# Data shown
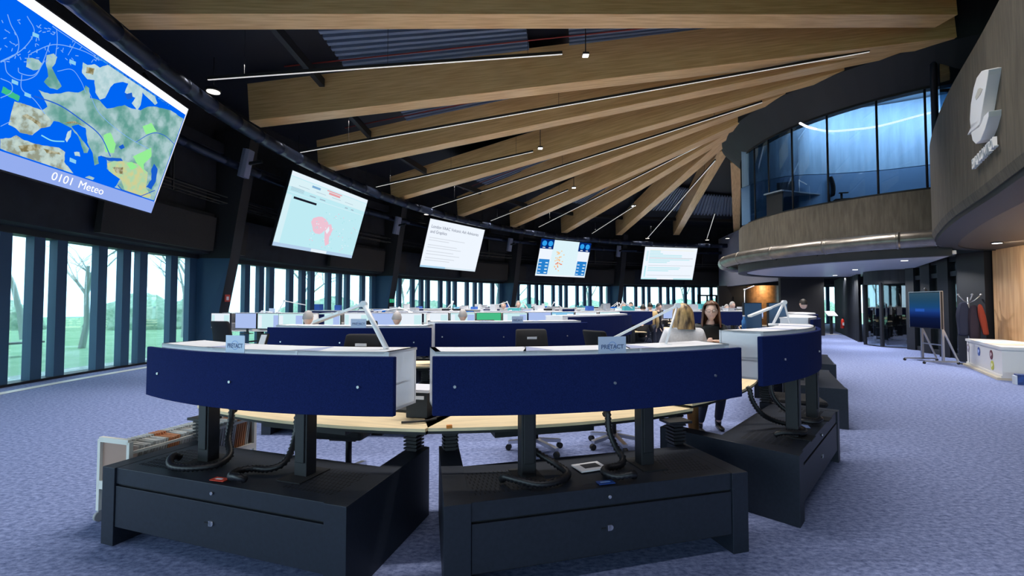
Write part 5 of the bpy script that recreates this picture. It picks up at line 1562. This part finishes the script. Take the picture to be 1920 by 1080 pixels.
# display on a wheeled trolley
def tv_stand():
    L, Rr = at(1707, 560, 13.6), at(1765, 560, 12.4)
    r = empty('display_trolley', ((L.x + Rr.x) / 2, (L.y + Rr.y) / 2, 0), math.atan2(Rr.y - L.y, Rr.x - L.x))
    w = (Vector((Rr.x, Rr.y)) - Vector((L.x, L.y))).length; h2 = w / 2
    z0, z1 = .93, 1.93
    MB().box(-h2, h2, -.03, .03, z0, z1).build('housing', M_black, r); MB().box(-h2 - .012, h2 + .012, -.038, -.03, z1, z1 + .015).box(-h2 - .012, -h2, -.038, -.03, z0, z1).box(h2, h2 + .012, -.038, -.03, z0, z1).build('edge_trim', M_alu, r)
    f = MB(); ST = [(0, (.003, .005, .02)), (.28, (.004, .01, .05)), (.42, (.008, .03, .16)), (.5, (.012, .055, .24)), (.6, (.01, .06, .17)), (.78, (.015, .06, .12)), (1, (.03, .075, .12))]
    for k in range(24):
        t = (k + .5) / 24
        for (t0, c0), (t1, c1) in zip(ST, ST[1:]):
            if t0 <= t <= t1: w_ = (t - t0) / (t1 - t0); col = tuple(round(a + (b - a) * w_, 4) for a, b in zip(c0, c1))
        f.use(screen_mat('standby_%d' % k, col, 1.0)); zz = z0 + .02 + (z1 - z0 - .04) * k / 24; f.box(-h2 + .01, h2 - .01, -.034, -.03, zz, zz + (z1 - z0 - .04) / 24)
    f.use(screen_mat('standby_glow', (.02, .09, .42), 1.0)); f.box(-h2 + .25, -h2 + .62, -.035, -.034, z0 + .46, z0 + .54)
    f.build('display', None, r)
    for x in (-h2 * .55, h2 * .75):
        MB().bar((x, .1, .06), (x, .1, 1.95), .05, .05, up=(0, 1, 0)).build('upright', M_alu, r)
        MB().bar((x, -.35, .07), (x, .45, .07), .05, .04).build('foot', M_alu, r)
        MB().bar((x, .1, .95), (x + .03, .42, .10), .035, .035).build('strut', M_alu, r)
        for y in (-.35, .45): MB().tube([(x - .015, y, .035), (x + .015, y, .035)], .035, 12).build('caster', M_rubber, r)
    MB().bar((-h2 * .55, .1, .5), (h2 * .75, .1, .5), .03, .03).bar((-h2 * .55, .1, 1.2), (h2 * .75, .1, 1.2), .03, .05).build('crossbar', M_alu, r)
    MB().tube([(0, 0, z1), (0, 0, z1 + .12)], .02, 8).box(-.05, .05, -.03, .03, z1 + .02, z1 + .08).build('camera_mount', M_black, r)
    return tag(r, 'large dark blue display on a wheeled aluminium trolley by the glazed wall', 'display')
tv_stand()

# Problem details
Take the listing above and print it exactly, apart from the pictures.

# Expected output
Write part 5 of the bpy script that recreates this picture. It picks up at line 1562. This part finishes the script. Take the picture to be 1920 by 1080 pixels.
# display on a wheeled trolley
def tv_stand():
    L, Rr = at(1707, 560, 13.6), at(1765, 560, 12.4)
    r = empty('display_trolley', ((L.x + Rr.x) / 2, (L.y + Rr.y) / 2, 0), math.atan2(Rr.y - L.y, Rr.x - L.x))
    w = (Vector((Rr.x, Rr.y)) - Vector((L.x, L.y))).length; h2 = w / 2
    z0, z1 = .93, 1.93
    MB().box(-h2, h2, -.03, .03, z0, z1).build('housing', M_black, r); MB().box(-h2 - .012, h2 + .012, -.038, -.03, z1, z1 + .015).box(-h2 - .012, -h2, -.038, -.03, z0, z1).box(h2, h2 + .012, -.038, -.03, z0, z1).build('edge_trim', M_alu, r)
    f = MB(); ST = [(0, (.003, .005, .02)), (.28, (.004, .01, .05)), (.42, (.008, .03, .16)), (.5, (.012, .055, .24)), (.6, (.01, .06, .17)), (.78, (.015, .06, .12)), (1, (.03, .075, .12))]
    for k in range(24):
        t = (k + .5) / 24
        for (t0, c0), (t1, c1) in zip(ST, ST[1:]):
            if t0 <= t <= t1: w_ = (t - t0) / (t1 - t0); col = tuple(round(a + (b - a) * w_, 4) for a, b in zip(c0, c1))
        f.use(screen_mat('standby_%d' % k, col, 1.0)); zz = z0 + .02 + (z1 - z0 - .04) * k / 24; f.box(-h2 + .01, h2 - .01, -.034, -.03, zz, zz + (z1 - z0 - .04) / 24)
    f.use(screen_mat('standby_glow', (.02, .09, .42), 1.0)); f.box(-h2 + .25, -h2 + .62, -.035, -.034, z0 + .46, z0 + .54)
    f.build('display', None, r)
    for x in (-h2 * .55, h2 * .75):
        MB().bar((x, .1, .06), (x, .1, 1.95), .05, .05, up=(0, 1, 0)).build('upright', M_alu, r)
        MB().bar((x, -.35, .07), (x, .45, .07), .05, .04).build('foot', M_alu, r)
        MB().bar((x, .1, .95), (x + .03, .42, .10), .035, .035).build('strut', M_alu, r)
        for y in (-.35, .45): MB().tube([(x - .015, y, .035), (x + .015, y, .035)], .035, 12).build('caster', M_rubber, r)
    MB().bar((-h2 * .55, .1, .5), (h2 * .75, .1, .5), .03, .03).bar((-h2 * .55, .1, 1.2), (h2 * .75, .1, 1.2), .03, .05).build('crossbar', M_alu, r)
    MB().tube([(0, 0, z1), (0, 0, z1 + .12)], .02, 8).box(-.05, .05, -.03, .03, z1 + .02, z1 + .08).build('camera_mount', M_black, r)
    return tag(r, 'large dark blue display on a wheeled aluminium trolley by the glazed wall', 'display')
tv_stand()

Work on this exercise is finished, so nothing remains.